Guai a pensare di creare un bipartitismo coatto, in cui si escludano forze che possono dare vita ad una sinistra europea plurale. Esse rappresentano vaste aree di lavoratori e ambientalisti che non si sentirebbero rappresentanti dal Partito Democratico e ancor meno dal cosiddetto Partito delle Liberta'. L'ideale sarebbe varare una legge proporzionale che introducesse il voto di preferenza, una quota di sbarramento del 5% e il divieto di alleanze elettorali tattiche destinate a scomparire dopo le elezioni. In realta' non si fara' nulla di tutto questo e temiamo che restera' la legge vigente, senza il voto di preferenza. O con un voto di preferenza truccato. 

le grandi ammucchiate 
Anche qui bisogna tener conto della situazione esistente e delle convenienze, partendo dalle forze in campo. I sondaggi del Pd danno il partito tra il 25 e il 29 per cento, il Pdl al 20, 21%, Grillo al 16-17, l'Udc al 6-7 e l'Idv al 5-7%. La speranza, coltivata da Pierluigi Bersani e D'Alema, di una vittoria del centro sinistra con un governo che escluda il partito di Berlusconi, e' piuttosto flebile. Sia una coalizione del Pd con Nichi Vendola e Pierfedinando Casini, sia il ritorno alla foto di Vasto (Pd, Idv e Sel) con il 10 % del premio di maggioranza, non garantirebbero la governabilita', per fortuna. Lo stesso vale per il centro destra con Pdl, Lega e Udc, che non sarebbero in grado di governare. La conseguenza di tutto questo e' che si stanno creando le premesse del ripetersi di una grande coalizione, in cui pero' i partiti vogliono piazzare i loro personaggi impresentabili al posto dei cosiddetti tecnici. Sarebbe un disastro per il Paese ancora maggiore, ma e' l'ipotesi piu' concreta alla quale stanno lavorando D'Alema e Berlusconi, decisi a restare a galla, in una grande ammucchiata di personaggi impresentabili, con dicasteri importanti che dovrebbero essere guidati da loro stessi. Questa supposizione e' fondata anche su un dato: il leader Maximo ha sussurrato in Transatlantico che il 10% di premio e' piu' che sufficiente. Il suo disegno e' chiaro: una grande alleanza nella quale il Pd dovrebbe avere un peso maggiore e imporre lui, il Massimo, come presidente della repubblica, accanto a un Monti Bis, alla guida del Governo; il tutto a scapito di un Romano Prodi che non si rassegna e aspira al Colle, dopo averci fatto sognare di non rivederlo piu'. Ma vi e' anche una terza, tragica ipotesi: che qualche salvatore della patria si proponga alla guida di un governo forte, a suon di stragi, come avvenne nel 1992-1993. Purtroppo la storia si ripete e per noi l'unica via di uscita sarebbe l'esilio.

sindaci modello 
Un'ultima notazione: ho avuto modo di conoscere sindaci di piccoli comuni che possono fregiarsi del riconoscimento di Comuni virtuosi. Sono amministratori eccellenti, sobri, capaci e pieni di entusiasmo. E' molto piu' difficile amministrare un Comune che stare in Parlamento a votare senza sapere perche' e per chi. 
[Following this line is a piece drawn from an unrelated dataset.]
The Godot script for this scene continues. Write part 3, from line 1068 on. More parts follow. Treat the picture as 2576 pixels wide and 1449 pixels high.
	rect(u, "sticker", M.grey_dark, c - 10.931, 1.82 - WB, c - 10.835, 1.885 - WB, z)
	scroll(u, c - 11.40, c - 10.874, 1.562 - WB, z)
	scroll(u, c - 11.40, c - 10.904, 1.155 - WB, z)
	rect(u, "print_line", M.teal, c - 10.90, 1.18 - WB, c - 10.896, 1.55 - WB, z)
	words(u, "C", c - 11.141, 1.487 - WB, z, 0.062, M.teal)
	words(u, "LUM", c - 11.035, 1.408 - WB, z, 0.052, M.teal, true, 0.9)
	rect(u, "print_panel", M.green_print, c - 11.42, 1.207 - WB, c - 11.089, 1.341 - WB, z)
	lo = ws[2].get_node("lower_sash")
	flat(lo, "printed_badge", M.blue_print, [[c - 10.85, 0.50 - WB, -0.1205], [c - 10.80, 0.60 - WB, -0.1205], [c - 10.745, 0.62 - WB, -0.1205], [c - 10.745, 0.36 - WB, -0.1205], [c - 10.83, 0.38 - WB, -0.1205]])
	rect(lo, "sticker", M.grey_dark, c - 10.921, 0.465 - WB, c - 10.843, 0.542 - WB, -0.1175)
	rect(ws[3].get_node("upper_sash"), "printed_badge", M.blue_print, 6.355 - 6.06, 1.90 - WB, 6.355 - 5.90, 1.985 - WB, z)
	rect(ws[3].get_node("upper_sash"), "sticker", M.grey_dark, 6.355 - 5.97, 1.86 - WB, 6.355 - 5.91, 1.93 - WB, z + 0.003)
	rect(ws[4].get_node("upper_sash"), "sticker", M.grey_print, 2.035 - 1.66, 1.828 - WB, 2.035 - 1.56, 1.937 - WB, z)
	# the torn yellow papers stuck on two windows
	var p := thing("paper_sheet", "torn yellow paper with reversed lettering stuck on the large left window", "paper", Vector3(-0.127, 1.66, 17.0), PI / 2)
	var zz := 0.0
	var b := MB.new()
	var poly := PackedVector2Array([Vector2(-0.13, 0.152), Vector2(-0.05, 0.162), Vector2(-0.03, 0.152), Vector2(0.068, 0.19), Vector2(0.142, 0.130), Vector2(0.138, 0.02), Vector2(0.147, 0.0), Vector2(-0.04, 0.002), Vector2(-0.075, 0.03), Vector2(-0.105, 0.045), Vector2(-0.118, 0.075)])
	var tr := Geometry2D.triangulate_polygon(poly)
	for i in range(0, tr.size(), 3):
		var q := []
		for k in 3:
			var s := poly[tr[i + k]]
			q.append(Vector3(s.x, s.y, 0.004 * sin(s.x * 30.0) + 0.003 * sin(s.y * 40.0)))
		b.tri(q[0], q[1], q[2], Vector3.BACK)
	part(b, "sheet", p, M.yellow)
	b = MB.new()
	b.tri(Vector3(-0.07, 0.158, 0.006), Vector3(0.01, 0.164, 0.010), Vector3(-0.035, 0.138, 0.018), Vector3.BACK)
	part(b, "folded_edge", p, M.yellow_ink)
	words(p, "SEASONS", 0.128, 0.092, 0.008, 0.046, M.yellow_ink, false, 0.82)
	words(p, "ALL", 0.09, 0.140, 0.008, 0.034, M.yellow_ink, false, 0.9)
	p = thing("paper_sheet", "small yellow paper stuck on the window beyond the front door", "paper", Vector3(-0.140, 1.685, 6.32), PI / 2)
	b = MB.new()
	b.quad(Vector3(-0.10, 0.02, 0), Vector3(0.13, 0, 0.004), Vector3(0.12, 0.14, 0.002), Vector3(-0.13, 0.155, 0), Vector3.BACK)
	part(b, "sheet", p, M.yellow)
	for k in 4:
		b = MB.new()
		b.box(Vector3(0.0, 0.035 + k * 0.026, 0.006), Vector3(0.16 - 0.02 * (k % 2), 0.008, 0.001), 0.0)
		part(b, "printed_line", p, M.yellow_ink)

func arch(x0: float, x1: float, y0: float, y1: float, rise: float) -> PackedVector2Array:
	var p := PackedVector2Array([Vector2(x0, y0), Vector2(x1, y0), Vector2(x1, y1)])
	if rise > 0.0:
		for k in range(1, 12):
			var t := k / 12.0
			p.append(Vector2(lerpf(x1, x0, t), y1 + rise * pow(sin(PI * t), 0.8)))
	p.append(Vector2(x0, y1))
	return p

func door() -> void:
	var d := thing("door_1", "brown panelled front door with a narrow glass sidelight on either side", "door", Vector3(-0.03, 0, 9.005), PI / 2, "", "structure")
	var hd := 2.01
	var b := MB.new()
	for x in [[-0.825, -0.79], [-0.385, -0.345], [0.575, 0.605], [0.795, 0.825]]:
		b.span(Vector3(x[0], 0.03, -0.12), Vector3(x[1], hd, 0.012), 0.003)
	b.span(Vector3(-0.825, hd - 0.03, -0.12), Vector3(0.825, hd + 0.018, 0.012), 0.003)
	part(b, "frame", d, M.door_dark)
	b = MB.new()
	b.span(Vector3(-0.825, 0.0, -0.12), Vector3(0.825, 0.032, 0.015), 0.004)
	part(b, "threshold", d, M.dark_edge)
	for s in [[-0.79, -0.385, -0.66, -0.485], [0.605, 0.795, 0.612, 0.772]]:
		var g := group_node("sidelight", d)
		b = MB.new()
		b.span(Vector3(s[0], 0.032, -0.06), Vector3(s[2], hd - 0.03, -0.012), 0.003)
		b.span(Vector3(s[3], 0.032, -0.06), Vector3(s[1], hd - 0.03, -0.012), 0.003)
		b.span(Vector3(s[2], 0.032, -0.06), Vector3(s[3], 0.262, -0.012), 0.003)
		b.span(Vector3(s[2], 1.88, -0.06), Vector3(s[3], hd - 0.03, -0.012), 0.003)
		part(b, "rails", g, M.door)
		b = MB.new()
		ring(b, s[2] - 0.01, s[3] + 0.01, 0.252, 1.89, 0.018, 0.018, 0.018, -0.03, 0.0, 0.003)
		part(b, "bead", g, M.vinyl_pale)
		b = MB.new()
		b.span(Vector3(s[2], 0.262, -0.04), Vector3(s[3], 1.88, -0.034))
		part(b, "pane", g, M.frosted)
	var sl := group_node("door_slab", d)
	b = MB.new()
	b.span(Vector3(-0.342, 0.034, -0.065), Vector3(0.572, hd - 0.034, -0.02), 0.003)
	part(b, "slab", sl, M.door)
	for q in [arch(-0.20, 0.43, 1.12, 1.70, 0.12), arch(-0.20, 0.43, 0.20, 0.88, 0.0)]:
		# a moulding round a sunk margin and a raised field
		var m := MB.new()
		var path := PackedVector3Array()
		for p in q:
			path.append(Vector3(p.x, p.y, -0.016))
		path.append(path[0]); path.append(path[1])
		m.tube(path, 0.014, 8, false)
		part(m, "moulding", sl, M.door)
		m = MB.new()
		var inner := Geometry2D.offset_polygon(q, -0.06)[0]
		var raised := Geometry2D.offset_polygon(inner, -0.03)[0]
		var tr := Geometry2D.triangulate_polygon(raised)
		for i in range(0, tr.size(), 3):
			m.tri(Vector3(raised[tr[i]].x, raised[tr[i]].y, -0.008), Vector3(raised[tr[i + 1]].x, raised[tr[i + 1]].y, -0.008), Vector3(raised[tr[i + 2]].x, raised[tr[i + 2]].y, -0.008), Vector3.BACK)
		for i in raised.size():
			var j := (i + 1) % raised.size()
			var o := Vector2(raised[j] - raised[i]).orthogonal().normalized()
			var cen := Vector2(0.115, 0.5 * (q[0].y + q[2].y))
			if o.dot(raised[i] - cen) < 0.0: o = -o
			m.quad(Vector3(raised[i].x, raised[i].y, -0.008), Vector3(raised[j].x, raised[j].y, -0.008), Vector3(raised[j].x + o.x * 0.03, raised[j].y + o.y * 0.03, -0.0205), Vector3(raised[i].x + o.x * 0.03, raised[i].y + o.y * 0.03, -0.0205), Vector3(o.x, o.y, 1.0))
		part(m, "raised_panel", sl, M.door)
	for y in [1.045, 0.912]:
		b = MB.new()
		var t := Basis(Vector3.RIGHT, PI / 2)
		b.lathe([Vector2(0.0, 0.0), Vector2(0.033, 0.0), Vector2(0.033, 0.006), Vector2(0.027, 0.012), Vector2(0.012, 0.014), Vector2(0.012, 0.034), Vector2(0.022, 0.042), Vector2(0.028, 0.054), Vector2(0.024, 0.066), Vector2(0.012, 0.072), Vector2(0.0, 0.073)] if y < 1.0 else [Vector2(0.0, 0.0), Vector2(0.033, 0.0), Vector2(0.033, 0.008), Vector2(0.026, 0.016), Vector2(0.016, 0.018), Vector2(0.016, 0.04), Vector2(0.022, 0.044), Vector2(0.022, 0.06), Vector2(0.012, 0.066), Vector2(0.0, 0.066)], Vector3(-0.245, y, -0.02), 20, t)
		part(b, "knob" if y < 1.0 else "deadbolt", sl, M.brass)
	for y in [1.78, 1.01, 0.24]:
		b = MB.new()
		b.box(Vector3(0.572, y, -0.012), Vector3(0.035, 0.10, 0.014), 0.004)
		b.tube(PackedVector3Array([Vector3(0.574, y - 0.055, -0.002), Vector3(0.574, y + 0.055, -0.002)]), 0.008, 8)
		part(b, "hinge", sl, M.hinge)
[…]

Per me e' stato un riconciliarmi con la politica e la speranza di un riscatto di questo sventurato Paese. Essi non hanno voce, non hanno una tribuna dalla quale lanciare le loro proposte. Io chiedo loro di non arrendersi, di cercare alleanze con altri gruppi, di creare un movimento-partito che possa salvarci dai disastri in cui siamo precipitati. Io saro' al loro fianco senza chiedere niente altro che il piacere di fare qualcosa di utile per loro e per il Paese, pensando a milioni di disoccupati e di senza reddito. L'Italia Virtuosa e' accanto a loro e a loro sostegno, senza timori ne' speranze (sine metu nec spe), che non siano quelle legate alla salvezza del Paese.